The Permission I Give Myself at 5am
It’s the day after Christmas as I write this. Boxing Day for us Brits.
It isn’t a recognized holiday here in the US, but I love to take the day off anyway, in keeping with my roots.
We had such a beautiful Christmas. I even took not one but two naps yesterday. I think I needed them. It was the first real day of slowing down in a while. I’ve had my foot firmly on the gas pedal for several months.
So why am I up writing this at 5 a.m. on Boxing Day?
I wake up early most mornings.
Not because I’m disciplined.
Not because I really love mornings (well… I kind of do).
I wake up because it’s the only time of day that’s quiet.
The house is dark. Everyone else is asleep. And for a small pocket of time—sometimes just fifteen or twenty minutes, maybe thirty if I’m lucky—I’m not needed.

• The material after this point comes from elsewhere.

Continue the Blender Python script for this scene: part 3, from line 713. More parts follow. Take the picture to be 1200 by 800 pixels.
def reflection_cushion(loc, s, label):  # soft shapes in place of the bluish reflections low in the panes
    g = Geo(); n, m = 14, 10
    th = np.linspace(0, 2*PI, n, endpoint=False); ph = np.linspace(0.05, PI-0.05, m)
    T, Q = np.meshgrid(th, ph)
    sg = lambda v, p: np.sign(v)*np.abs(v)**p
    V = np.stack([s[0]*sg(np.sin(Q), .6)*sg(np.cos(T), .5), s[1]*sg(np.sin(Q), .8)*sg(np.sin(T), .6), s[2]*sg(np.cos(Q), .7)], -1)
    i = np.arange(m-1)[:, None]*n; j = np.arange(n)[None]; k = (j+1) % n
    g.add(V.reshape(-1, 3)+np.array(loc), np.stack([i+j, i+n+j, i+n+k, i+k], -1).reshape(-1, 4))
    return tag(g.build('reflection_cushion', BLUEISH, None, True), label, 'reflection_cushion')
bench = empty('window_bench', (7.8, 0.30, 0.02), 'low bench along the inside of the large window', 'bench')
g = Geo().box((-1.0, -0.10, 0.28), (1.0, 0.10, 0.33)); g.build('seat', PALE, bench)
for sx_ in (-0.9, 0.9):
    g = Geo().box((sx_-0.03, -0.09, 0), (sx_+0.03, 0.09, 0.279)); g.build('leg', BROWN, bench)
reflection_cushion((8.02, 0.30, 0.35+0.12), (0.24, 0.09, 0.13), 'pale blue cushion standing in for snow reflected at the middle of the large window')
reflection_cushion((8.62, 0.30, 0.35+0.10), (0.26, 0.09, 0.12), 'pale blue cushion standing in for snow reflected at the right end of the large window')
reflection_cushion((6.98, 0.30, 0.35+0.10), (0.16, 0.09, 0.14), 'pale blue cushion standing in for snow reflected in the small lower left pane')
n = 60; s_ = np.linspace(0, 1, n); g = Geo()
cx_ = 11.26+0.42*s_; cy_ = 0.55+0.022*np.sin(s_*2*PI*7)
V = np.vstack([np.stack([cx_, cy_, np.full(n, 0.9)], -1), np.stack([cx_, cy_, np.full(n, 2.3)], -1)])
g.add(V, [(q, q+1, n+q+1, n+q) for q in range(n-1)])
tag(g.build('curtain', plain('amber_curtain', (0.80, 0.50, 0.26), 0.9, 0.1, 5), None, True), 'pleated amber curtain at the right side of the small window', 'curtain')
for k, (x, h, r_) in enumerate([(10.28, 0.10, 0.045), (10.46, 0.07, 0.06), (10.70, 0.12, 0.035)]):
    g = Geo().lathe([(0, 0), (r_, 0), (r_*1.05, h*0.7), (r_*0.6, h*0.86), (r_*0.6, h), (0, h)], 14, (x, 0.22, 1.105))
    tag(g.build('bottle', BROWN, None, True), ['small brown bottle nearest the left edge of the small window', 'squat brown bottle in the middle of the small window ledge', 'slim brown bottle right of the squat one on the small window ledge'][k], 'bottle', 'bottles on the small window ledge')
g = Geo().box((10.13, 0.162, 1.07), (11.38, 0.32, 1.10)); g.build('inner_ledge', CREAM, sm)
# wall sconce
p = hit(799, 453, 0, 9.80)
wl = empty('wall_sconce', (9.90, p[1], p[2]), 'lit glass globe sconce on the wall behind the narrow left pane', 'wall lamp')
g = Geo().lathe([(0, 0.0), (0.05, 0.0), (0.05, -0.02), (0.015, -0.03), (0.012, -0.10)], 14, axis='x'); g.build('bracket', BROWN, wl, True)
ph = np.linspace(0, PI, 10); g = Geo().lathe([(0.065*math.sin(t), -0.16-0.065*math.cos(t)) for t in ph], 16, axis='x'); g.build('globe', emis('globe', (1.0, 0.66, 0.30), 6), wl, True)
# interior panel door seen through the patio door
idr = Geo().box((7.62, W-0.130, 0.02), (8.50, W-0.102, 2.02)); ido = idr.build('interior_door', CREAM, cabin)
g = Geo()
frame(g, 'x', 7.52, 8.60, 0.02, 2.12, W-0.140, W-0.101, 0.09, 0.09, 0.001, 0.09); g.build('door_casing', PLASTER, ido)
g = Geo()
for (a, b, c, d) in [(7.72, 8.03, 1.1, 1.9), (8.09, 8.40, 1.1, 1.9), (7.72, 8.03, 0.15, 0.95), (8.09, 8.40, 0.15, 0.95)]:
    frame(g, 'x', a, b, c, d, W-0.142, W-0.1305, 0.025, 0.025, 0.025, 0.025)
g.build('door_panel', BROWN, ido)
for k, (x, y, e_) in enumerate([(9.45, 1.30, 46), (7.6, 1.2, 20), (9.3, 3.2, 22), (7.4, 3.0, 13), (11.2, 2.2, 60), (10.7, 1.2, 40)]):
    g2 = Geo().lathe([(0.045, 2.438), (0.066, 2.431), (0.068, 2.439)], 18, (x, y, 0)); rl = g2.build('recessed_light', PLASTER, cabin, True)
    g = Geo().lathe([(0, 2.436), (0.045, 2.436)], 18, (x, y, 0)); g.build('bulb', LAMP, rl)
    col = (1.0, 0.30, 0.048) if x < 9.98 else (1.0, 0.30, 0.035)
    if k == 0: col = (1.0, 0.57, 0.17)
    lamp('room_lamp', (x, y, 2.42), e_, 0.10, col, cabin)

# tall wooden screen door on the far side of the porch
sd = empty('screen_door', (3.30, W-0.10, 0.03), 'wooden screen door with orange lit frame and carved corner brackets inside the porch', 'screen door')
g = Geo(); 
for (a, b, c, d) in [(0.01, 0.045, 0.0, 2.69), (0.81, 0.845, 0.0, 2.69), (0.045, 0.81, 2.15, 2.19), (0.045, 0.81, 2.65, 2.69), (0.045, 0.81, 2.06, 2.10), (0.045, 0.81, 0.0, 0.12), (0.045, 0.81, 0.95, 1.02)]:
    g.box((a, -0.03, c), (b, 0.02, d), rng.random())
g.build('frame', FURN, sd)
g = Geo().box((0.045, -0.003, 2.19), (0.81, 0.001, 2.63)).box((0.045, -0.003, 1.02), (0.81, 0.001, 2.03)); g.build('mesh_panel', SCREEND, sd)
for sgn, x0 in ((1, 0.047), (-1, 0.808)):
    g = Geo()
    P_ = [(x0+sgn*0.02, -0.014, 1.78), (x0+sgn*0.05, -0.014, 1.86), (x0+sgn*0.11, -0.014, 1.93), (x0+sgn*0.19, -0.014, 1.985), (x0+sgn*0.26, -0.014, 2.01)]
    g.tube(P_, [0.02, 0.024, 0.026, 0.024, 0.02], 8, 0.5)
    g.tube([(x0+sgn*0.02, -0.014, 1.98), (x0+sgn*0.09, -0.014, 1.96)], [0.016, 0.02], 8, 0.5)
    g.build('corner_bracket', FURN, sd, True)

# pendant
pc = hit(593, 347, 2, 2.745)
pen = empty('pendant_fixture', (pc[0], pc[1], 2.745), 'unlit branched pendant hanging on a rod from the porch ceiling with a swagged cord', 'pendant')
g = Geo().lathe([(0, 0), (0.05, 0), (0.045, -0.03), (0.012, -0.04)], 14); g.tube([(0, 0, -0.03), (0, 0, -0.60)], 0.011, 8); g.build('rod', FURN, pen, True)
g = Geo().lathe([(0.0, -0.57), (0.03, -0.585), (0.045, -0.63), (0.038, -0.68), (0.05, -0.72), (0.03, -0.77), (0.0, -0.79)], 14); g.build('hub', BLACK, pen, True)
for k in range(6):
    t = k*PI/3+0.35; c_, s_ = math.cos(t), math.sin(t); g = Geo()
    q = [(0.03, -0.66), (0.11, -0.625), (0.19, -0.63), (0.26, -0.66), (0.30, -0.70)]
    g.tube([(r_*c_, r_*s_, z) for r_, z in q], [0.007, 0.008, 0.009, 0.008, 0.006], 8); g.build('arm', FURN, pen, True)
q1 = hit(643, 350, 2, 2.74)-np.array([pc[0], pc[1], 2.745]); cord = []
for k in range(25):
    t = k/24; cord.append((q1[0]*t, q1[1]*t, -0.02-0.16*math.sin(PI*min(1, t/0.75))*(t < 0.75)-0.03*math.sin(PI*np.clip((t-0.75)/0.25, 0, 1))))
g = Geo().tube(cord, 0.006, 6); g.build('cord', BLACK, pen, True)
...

No one is asking anything of me.
No one is calling my name.
No one needs me to remember, organize, fix, or decide anything.
I make my cup of coffee and sit down with it, collecting my thoughts.
And it’s funny, because as a homeopath, I’ve gone back and forth about coffee over the past few years. I’ve thought about giving it up more times than I can count. I wonder if my remedies would work better without it. I know how it affects sleep. I worry about how it affects cortisol and my nervous system. I’m fairly certain I’d feel better physically without it.
Is it a maintaining cause? Is it getting in the way of my true healing? I think I can answer yes, most likely, but every time I get close to quitting, I realize something.
It’s not the coffee I’m attached to.
It’s what the coffee represents.
It’s the ritual.
The warmth in my hands in a quiet house.
The feeling of something warm moving through my body before the day pulls me outward.
The pause before the roles begin.
That early morning space isn’t about the boost of energy to help me wake up. I truly don't struggle with getting going. It's usually me who gets everyone else up and moving. But those moments are about arriving back to myself before I give myself away all day and the truth is, I like the taste of coffee. I look forward to it and it brings me joy.
Motherhood carries a very specific kind of weight. Not because we don’t love our families—we do, deeply—but because there are so few moments where no one needs anything from us.
And so many of us create small rituals without even realizing it.
The early wake up, the quiet kitchen, the cup of something warm.
It’s not hiding.
It’s not avoidance.
It’s a reset.
A reminder that before I am a mother, a partner, a caregiver, or the one who holds everything together, I am a person who needs a moment of stillness.
Every sip in peace feels like a gift I give myself. And for the season of life I’m in right now, that feels okay to hold onto.
Especially during busy seasons. Especially around the holidays. Especially when the days are full and the nights feel short.
Some mornings, the coffee goes cold before I finish it. And I have to ask myself—was it ever really about drinking it?
It was about sitting in the quiet. Breathing without rushing. Starting the day feeling just a little more like myself.
And I’ve come to believe this: health isn’t only about what we remove. It’s also about what brings us back into ourselves. My logical brain can tell me coffee isn’t “good for me” (and honestly, it’s probably the sugar I add more than the coffee itself), but protecting my peace in the morning is good for me. There’s balance in everything.
It’s why I don’t tell my clients they need to remove their “obstacles to cure”—at least not right away. I meet them where they are. When they are ready, they will remove what no longer serves them. I know that time will come for me too with coffee, but in this season of life I'm in with little kids and a million responsibilities, I'm not there yet.
Sometimes, a small ritual that brings calm, joy, or steadiness is exactly what gives us the energy to show up for everything else.
And maybe that’s not something we need to justify at all.
If you’re navigating exhaustion, overstimulation, or the feeling of never quite being off-duty, this is the work I love to support.
You don’t have to give up what brings you comfort to heal.
And in case you are wondering, my favorite brands of "coffee alternatives" that I often turn to are Everyday Dose and Cuppa. They both taste pretty decent. I have no affiliation with either company - I am just a girl who loves her morning cup.